Exercise objective: Please quote exactly the opening lines of the data, from the first line to the one where "return (round(d.dot(A)*t,4),round(d.dot(B)*t,4))" appears.

****

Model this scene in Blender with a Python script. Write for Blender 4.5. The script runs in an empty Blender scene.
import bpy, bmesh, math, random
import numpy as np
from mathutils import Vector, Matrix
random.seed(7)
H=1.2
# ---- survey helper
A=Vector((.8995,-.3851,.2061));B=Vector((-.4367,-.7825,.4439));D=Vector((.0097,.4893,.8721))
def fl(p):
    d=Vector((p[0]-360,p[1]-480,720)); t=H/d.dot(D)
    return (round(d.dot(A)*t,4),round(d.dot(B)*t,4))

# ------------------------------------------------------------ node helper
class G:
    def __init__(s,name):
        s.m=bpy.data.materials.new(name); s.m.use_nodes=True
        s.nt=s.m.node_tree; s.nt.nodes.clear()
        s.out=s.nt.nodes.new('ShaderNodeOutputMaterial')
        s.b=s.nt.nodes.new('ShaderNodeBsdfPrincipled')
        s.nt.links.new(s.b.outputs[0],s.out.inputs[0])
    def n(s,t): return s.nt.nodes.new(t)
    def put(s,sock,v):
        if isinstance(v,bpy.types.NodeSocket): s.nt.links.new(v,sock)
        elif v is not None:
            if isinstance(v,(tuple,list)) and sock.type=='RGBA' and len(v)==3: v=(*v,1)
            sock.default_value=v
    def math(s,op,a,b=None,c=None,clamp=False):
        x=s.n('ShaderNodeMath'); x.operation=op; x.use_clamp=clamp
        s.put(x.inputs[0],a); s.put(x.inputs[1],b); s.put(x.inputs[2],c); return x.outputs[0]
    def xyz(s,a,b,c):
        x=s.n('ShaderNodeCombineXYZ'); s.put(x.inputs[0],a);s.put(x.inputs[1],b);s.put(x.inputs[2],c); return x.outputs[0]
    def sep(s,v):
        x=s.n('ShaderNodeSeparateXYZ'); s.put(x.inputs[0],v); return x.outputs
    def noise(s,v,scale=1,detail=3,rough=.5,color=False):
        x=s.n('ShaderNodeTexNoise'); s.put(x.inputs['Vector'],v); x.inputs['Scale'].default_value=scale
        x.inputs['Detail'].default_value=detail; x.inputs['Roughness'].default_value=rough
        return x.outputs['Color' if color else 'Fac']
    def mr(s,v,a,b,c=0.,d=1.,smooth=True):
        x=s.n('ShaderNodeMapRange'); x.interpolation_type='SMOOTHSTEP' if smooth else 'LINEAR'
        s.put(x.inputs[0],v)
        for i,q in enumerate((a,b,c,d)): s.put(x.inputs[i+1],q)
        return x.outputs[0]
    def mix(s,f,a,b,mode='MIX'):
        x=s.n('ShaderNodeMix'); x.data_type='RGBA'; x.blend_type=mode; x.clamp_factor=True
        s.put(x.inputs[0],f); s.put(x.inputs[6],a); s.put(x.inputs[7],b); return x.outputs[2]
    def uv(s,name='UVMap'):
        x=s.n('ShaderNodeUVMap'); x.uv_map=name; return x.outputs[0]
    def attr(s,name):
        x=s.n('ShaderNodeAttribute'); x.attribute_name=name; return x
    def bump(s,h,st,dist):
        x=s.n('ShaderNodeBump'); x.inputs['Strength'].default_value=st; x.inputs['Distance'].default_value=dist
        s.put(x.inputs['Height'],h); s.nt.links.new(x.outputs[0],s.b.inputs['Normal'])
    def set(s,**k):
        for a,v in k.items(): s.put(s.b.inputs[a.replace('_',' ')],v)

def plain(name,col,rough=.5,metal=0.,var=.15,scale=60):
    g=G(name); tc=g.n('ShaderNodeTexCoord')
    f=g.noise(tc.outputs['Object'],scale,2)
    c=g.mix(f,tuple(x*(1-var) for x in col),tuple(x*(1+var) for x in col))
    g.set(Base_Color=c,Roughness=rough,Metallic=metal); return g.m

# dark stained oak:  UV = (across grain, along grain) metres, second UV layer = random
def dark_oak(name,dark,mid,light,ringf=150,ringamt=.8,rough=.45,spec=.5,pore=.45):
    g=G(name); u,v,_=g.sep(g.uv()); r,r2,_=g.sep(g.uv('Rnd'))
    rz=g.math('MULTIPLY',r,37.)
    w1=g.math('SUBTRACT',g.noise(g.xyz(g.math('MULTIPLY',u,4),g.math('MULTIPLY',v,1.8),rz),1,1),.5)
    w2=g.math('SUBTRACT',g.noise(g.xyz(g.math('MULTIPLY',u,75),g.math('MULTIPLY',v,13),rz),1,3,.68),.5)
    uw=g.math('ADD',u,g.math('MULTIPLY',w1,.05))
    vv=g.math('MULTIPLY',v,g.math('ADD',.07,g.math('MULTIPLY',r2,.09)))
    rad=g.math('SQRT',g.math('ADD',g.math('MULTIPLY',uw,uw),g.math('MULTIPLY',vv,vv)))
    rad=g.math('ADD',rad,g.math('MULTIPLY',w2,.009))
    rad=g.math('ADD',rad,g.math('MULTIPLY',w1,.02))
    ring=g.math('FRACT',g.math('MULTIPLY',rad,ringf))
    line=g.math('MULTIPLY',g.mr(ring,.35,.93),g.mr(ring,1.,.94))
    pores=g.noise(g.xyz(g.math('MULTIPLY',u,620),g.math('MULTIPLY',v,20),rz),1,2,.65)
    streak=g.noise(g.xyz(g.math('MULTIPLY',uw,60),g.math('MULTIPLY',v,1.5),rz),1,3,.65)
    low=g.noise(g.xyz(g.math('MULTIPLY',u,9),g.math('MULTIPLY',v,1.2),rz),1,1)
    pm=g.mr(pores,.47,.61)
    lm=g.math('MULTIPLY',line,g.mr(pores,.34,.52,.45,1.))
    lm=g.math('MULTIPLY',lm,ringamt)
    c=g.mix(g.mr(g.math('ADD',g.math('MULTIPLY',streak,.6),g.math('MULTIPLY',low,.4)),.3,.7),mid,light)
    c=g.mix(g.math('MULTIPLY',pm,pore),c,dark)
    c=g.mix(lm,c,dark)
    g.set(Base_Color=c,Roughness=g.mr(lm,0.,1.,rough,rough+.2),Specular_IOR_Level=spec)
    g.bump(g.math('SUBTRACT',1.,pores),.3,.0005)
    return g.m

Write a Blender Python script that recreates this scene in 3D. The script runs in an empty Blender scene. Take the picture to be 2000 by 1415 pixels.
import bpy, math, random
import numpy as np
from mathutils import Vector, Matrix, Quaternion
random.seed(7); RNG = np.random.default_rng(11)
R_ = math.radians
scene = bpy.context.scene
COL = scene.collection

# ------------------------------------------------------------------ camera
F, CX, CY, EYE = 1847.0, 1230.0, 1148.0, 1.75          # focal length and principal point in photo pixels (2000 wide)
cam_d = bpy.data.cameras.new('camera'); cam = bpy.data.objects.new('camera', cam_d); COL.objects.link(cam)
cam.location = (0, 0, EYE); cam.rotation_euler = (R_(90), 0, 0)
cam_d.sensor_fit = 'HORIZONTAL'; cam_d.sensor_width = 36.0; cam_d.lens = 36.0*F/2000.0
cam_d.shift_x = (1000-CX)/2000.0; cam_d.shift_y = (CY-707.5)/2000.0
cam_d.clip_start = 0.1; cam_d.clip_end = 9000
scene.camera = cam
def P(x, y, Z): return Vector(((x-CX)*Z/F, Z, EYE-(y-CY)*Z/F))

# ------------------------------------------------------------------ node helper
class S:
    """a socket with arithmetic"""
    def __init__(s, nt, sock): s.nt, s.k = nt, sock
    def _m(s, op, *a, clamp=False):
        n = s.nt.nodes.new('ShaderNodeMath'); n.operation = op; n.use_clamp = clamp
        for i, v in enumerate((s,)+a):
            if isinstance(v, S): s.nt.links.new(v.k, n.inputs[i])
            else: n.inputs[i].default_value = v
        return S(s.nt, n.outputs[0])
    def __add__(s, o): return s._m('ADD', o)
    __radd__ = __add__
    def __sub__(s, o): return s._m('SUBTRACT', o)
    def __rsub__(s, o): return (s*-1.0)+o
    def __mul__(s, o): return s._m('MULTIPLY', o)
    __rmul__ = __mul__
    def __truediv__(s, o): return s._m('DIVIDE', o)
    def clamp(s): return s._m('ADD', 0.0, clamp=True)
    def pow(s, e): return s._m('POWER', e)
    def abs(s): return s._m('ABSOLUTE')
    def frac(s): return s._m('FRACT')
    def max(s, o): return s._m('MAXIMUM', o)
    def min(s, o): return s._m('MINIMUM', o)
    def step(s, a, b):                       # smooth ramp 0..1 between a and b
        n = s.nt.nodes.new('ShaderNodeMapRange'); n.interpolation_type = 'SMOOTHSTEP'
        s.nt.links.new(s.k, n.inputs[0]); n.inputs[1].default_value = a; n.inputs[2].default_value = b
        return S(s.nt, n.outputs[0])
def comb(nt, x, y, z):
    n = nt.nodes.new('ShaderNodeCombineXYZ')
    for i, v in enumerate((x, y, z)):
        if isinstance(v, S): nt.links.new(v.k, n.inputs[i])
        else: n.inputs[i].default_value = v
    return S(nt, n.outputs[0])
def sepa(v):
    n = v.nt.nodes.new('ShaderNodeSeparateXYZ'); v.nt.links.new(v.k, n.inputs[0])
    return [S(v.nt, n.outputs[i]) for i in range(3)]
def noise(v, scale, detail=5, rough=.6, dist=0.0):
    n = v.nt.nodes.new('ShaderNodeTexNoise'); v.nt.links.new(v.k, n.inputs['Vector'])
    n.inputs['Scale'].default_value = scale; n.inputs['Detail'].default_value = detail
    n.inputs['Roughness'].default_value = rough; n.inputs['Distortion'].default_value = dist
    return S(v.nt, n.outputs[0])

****

Completed exercise:
Model this scene in Blender with a Python script. Write for Blender 4.5. The script runs in an empty Blender scene.
import bpy, bmesh, math, random
import numpy as np
from mathutils import Vector, Matrix
random.seed(7)
H=1.2
# ---- survey helper
A=Vector((.8995,-.3851,.2061));B=Vector((-.4367,-.7825,.4439));D=Vector((.0097,.4893,.8721))
def fl(p):
    d=Vector((p[0]-360,p[1]-480,720)); t=H/d.dot(D)
    return (round(d.dot(A)*t,4),round(d.dot(B)*t,4))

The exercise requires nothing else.